— What is expected —
Give the data again exactly as written, skipping any pictures.
## BEGIN Data excerpt
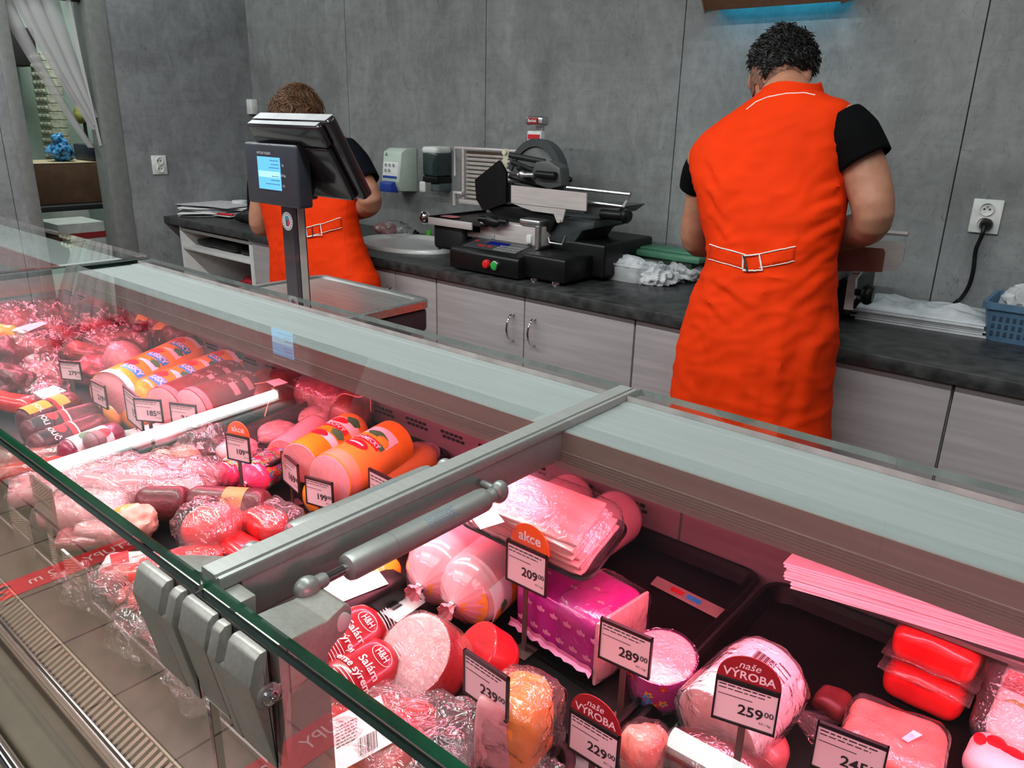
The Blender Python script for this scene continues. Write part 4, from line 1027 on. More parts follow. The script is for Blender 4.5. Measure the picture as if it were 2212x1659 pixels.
# dark dried salamis with black labels
for i, (f_, bk, z, lb) in enumerate((((42, 915), (165, 868), .905, 'uppermost dark red salami with a yellow and black label'), ((45, 940), (215, 893), .895, 'middle dark red salami with a black POLI label'), ((62, 972), (230, 915), .885, 'lowest dark red salami with a black POLIČ label'))):
    lg = Log(f_, bk, z, 22, r=.026); t = log_thing('dried_salami', lb, 'salami', lg, 'dark dried salamis with black labels'); lg.body(t, M_salami, 'round', 'round')
    b = MB(); lg.rect(b, lg.len * .30, 1.0, .072, .05, n=16); lbk = make('black_label', b, M_pblack, t)
    b = MB(); lg.rect(b, lg.len * .30 + .03, .9, .065, .010, n=16, off=.001); lg.oval(b, lg.len * .30 + .012, 1.25, .012, .01); make('label_red', b, M_pred, lbk)
    b = MB(); lg.text(b, ('POL', 'POLI', 'POLIČ')[i], lg.len * .30 - .004, 1.1, .0135, rot=0, maxw=.036); lg.rect(b, lg.len * .30 + .037, .9, .062, .003, n=16, off=.0012); make('label_text', b, M_twhite, lbk)
    if i == 0:
        b = MB(); lg.rect(b, lg.len * .30 - .005, 1.3, .03, .05, off=.0013); lg.rect(b, lg.len * .30 + .045, 1.2, .035, .025, off=.0013); make('label_yellow', b, M_pyel, lbk)
lg = Log((130, 985), (260, 935), .882, 26, r=.0255); t = log_thing('printed_salami', 'white and purple printed salami in front of the dark dried salamis', 'salami', lg); lg.body(t, mat('plum casing', (.20, .01, .05), .3, coat=.4), 'round', 'round')
b = MB(); lg.rect(b, lg.len * .45, 1.1, .05, lg.len * .6, n=12); lbk = make('white_print', b, M_pwhite, t)
b = MB(); lg.oval(b, lg.len * .4, 1.2, .012, .014, .0012); make('green_print', b, M_pgreen, lbk)
b = MB(); lg.oval(b, lg.len * .62, .9, .010, .016, .0012); make('red_print', b, M_pred, lbk)
lg = Log((185, 960), (222, 945), .905, 16, r=.018); t = log_thing('grey_salami', 'grey labelled sausage between the dark salamis and the printed salami', 'salami', lg); lg.body(t, mat('grey label paper', (.22, .17, .18), .5), 'round', 'round')
# vacuum bag of pink-grey meat
p = PZ(320, 1045, .885)
t = thing('vacuum_meat', 'long crumpled vacuum bag of pink meat crossing below the light reflection', 'meat', (p.x, p.y, .85)); M = Matrix.Rotation(.62, 4, 'Z')
make('meat', MB().rbox(p, (.22, .12, .055), .027, n=12, M=M, amp=.006, fr=18, seed=4), mat('greyish pink meat', (.48, .24, .25), .4, col2=(.34, .16, .17), scale=26, detail=6, coat=.3), t)
make('vacuum_bag', MB().rbox(p, (.245, .142, .062), .03, n=16, M=M, amp=.012, fr=26, seed=5), M_bag, t)
b = MB(); q = PZ(418, 1075, .875); M2 = Matrix.Rotation(.8, 4, 'Z'); b.box((-.03, -.008, -.006), (.03, .008, .006), .003, M=Matrix.Translation(q) @ M2); make('black_label', b, M_pblack, t)
# salami pieces below it
def piece(name, label, cat, u, v, z, ln, rad, yaw, m, tilt=0.0, group=None, face=None):
    c = PZ(u, v, z); d = Vector((math.cos(yaw) * math.cos(tilt), math.sin(yaw) * math.cos(tilt), math.sin(tilt)))
    lg = Log.__new__(Log); lg.p0 = c - d * ln / 2; lg.p1 = c + d * ln / 2; lg.ax = d; lg.len = ln; lg.u, lg.w = frame(d); lg.r = rad
    t = log_thing(name, label, cat, lg, group); lg.body(t, m, 'cut' if face else 'round', 'round', face or M_ham)
    return t, lg
piece('dried_salami', 'short dark dried salami stump between the vacuum bag and the brown-banded salami', 'salami', 352, 1088, .888, .085, .0275, .75, M_salami)
t, lg = piece('banded_salami', 'dark salami with a tan paper band, left of the 199 price tag', 'salami', 492, 1092, .886, .135, .029, .62, M_salami)
b = MB(); lg.rect(b, lg.len * .62, 1.2, .10, .034, n=20); make('paper_band', b, mat('tan paper band', (.50, .25, .08), .5), t)
p = PZ(278, 1125, .878); t = thing('wrapped_sausage', 'amber sausage end in creased white paper, left of the dark salamis', 'sausage', (p.x, p.y, .85)); make('sausage', MB().blob(p, (.030, .030, .025), amp=.003), M_orange2, t); make('paper', MB().blob(p + Vector((.020, .002, .001)), (.022, .033, .0265), amp=.006, fr=40, ridge=1), mat('waxed paper', (.72, .52, .40), .5, var=.1, bump=.3), t)
p = PZ(460, 1135, .885); t = thing('wrapped_sausage_half', 'pink sausage half in clear creased film, just above the left clamp lever', 'sausage', (p.x, p.y, .85)); make('sausage', MB().blob(p, (.040, .046, .033), amp=.003), mat('bright red meat', (.62, .07, .07), .4, var=.1, coat=.3), t); make('film', MB().blob(p + Vector((-.006, 0, .002)), (.049, .052, .0355), amp=.007, fr=32, ridge=1, seed=3), M_bag, t)
p = PZ(570, 1130, .878); t = thing('red_wrapped_pack', 'small red sausage pack with clear film next to the arm', 'pack', (p.x, p.y, .85)); make('meat', MB().rbox(p, (.07, .06, .045), .02, amp=.003), M_redpack, t); make('film', MB().rbox(p + Vector((.01, .012, .002)), (.085, .075, .05), .02, amp=.006, fr=34), M_bag, t)
p = PZ(520, 1185, .866); tag(make('red_casing_end', MB().rbox(p, (.08, .05, .03), .014, amp=.002), M_redpack), 'flat bright red pack under the left clamp lever', 'pack')
for i, (u, v, lb) in enumerate(((352, 1002, 'round peach coloured wrapped cheese under the light reflection'), (400, 992, 'peach wrapped ball right of the first one, beside the cling film twist'))):
    p = PZ(u, v, .877); t = thing('wrapped_ball', lb, 'cheese', (p.x, p.y, .85)); make('ball', MB().blob(p, (.027, .027, .026), amp=.001, sub=3), mat('peach skin', (.66, .36, .24), .4), t); make('film', MB().blob(p, (.030, .031, .0285), amp=.004, fr=40, ridge=1, seed=i), M_film, t)
b = MB(); b.blob(PZ(440, 965, .895), (.026, .05, .035), amp=.012, fr=30, ridge=1, seed=8, sub=5); tag(make('plastic_bag', b, M_bag), 'twisted empty clear bag beside the film-wrapped ham tray', 'bag')
b = MB(); b.rbox(PZ(330, 940, .868), (.07, .10, .03), .012, amp=.006, fr=28); tag(make('paper_sheet', b, mat('pale wrapping', (.62, .55, .55), .6)), 'pale crumpled wrapping below the orange log ends', 'paper')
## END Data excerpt
— Result —
The Blender Python script for this scene continues. Write part 4, from line 1027 on. More parts follow. The script is for Blender 4.5. Measure the picture as if it were 2212x1659 pixels.
# dark dried salamis with black labels
for i, (f_, bk, z, lb) in enumerate((((42, 915), (165, 868), .905, 'uppermost dark red salami with a yellow and black label'), ((45, 940), (215, 893), .895, 'middle dark red salami with a black POLI label'), ((62, 972), (230, 915), .885, 'lowest dark red salami with a black POLIČ label'))):
    lg = Log(f_, bk, z, 22, r=.026); t = log_thing('dried_salami', lb, 'salami', lg, 'dark dried salamis with black labels'); lg.body(t, M_salami, 'round', 'round')
    b = MB(); lg.rect(b, lg.len * .30, 1.0, .072, .05, n=16); lbk = make('black_label', b, M_pblack, t)
    b = MB(); lg.rect(b, lg.len * .30 + .03, .9, .065, .010, n=16, off=.001); lg.oval(b, lg.len * .30 + .012, 1.25, .012, .01); make('label_red', b, M_pred, lbk)
    b = MB(); lg.text(b, ('POL', 'POLI', 'POLIČ')[i], lg.len * .30 - .004, 1.1, .0135, rot=0, maxw=.036); lg.rect(b, lg.len * .30 + .037, .9, .062, .003, n=16, off=.0012); make('label_text', b, M_twhite, lbk)
    if i == 0:
        b = MB(); lg.rect(b, lg.len * .30 - .005, 1.3, .03, .05, off=.0013); lg.rect(b, lg.len * .30 + .045, 1.2, .035, .025, off=.0013); make('label_yellow', b, M_pyel, lbk)
lg = Log((130, 985), (260, 935), .882, 26, r=.0255); t = log_thing('printed_salami', 'white and purple printed salami in front of the dark dried salamis', 'salami', lg); lg.body(t, mat('plum casing', (.20, .01, .05), .3, coat=.4), 'round', 'round')
b = MB(); lg.rect(b, lg.len * .45, 1.1, .05, lg.len * .6, n=12); lbk = make('white_print', b, M_pwhite, t)
b = MB(); lg.oval(b, lg.len * .4, 1.2, .012, .014, .0012); make('green_print', b, M_pgreen, lbk)
b = MB(); lg.oval(b, lg.len * .62, .9, .010, .016, .0012); make('red_print', b, M_pred, lbk)
lg = Log((185, 960), (222, 945), .905, 16, r=.018); t = log_thing('grey_salami', 'grey labelled sausage between the dark salamis and the printed salami', 'salami', lg); lg.body(t, mat('grey label paper', (.22, .17, .18), .5), 'round', 'round')
# vacuum bag of pink-grey meat
p = PZ(320, 1045, .885)
t = thing('vacuum_meat', 'long crumpled vacuum bag of pink meat crossing below the light reflection', 'meat', (p.x, p.y, .85)); M = Matrix.Rotation(.62, 4, 'Z')
make('meat', MB().rbox(p, (.22, .12, .055), .027, n=12, M=M, amp=.006, fr=18, seed=4), mat('greyish pink meat', (.48, .24, .25), .4, col2=(.34, .16, .17), scale=26, detail=6, coat=.3), t)
make('vacuum_bag', MB().rbox(p, (.245, .142, .062), .03, n=16, M=M, amp=.012, fr=26, seed=5), M_bag, t)
b = MB(); q = PZ(418, 1075, .875); M2 = Matrix.Rotation(.8, 4, 'Z'); b.box((-.03, -.008, -.006), (.03, .008, .006), .003, M=Matrix.Translation(q) @ M2); make('black_label', b, M_pblack, t)
# salami pieces below it
def piece(name, label, cat, u, v, z, ln, rad, yaw, m, tilt=0.0, group=None, face=None):
    c = PZ(u, v, z); d = Vector((math.cos(yaw) * math.cos(tilt), math.sin(yaw) * math.cos(tilt), math.sin(tilt)))
    lg = Log.__new__(Log); lg.p0 = c - d * ln / 2; lg.p1 = c + d * ln / 2; lg.ax = d; lg.len = ln; lg.u, lg.w = frame(d); lg.r = rad
    t = log_thing(name, label, cat, lg, group); lg.body(t, m, 'cut' if face else 'round', 'round', face or M_ham)
    return t, lg
piece('dried_salami', 'short dark dried salami stump between the vacuum bag and the brown-banded salami', 'salami', 352, 1088, .888, .085, .0275, .75, M_salami)
t, lg = piece('banded_salami', 'dark salami with a tan paper band, left of the 199 price tag', 'salami', 492, 1092, .886, .135, .029, .62, M_salami)
b = MB(); lg.rect(b, lg.len * .62, 1.2, .10, .034, n=20); make('paper_band', b, mat('tan paper band', (.50, .25, .08), .5), t)
p = PZ(278, 1125, .878); t = thing('wrapped_sausage', 'amber sausage end in creased white paper, left of the dark salamis', 'sausage', (p.x, p.y, .85)); make('sausage', MB().blob(p, (.030, .030, .025), amp=.003), M_orange2, t); make('paper', MB().blob(p + Vector((.020, .002, .001)), (.022, .033, .0265), amp=.006, fr=40, ridge=1), mat('waxed paper', (.72, .52, .40), .5, var=.1, bump=.3), t)
p = PZ(460, 1135, .885); t = thing('wrapped_sausage_half', 'pink sausage half in clear creased film, just above the left clamp lever', 'sausage', (p.x, p.y, .85)); make('sausage', MB().blob(p, (.040, .046, .033), amp=.003), mat('bright red meat', (.62, .07, .07), .4, var=.1, coat=.3), t); make('film', MB().blob(p + Vector((-.006, 0, .002)), (.049, .052, .0355), amp=.007, fr=32, ridge=1, seed=3), M_bag, t)
p = PZ(570, 1130, .878); t = thing('red_wrapped_pack', 'small red sausage pack with clear film next to the arm', 'pack', (p.x, p.y, .85)); make('meat', MB().rbox(p, (.07, .06, .045), .02, amp=.003), M_redpack, t); make('film', MB().rbox(p + Vector((.01, .012, .002)), (.085, .075, .05), .02, amp=.006, fr=34), M_bag, t)
p = PZ(520, 1185, .866); tag(make('red_casing_end', MB().rbox(p, (.08, .05, .03), .014, amp=.002), M_redpack), 'flat bright red pack under the left clamp lever', 'pack')
for i, (u, v, lb) in enumerate(((352, 1002, 'round peach coloured wrapped cheese under the light reflection'), (400, 992, 'peach wrapped ball right of the first one, beside the cling film twist'))):
    p = PZ(u, v, .877); t = thing('wrapped_ball', lb, 'cheese', (p.x, p.y, .85)); make('ball', MB().blob(p, (.027, .027, .026), amp=.001, sub=3), mat('peach skin', (.66, .36, .24), .4), t); make('film', MB().blob(p, (.030, .031, .0285), amp=.004, fr=40, ridge=1, seed=i), M_film, t)
b = MB(); b.blob(PZ(440, 965, .895), (.026, .05, .035), amp=.012, fr=30, ridge=1, seed=8, sub=5); tag(make('plastic_bag', b, M_bag), 'twisted empty clear bag beside the film-wrapped ham tray', 'bag')
b = MB(); b.rbox(PZ(330, 940, .868), (.07, .10, .03), .012, amp=.006, fr=28); tag(make('paper_sheet', b, mat('pale wrapping', (.62, .55, .55), .6)), 'pale crumpled wrapping below the orange log ends', 'paper')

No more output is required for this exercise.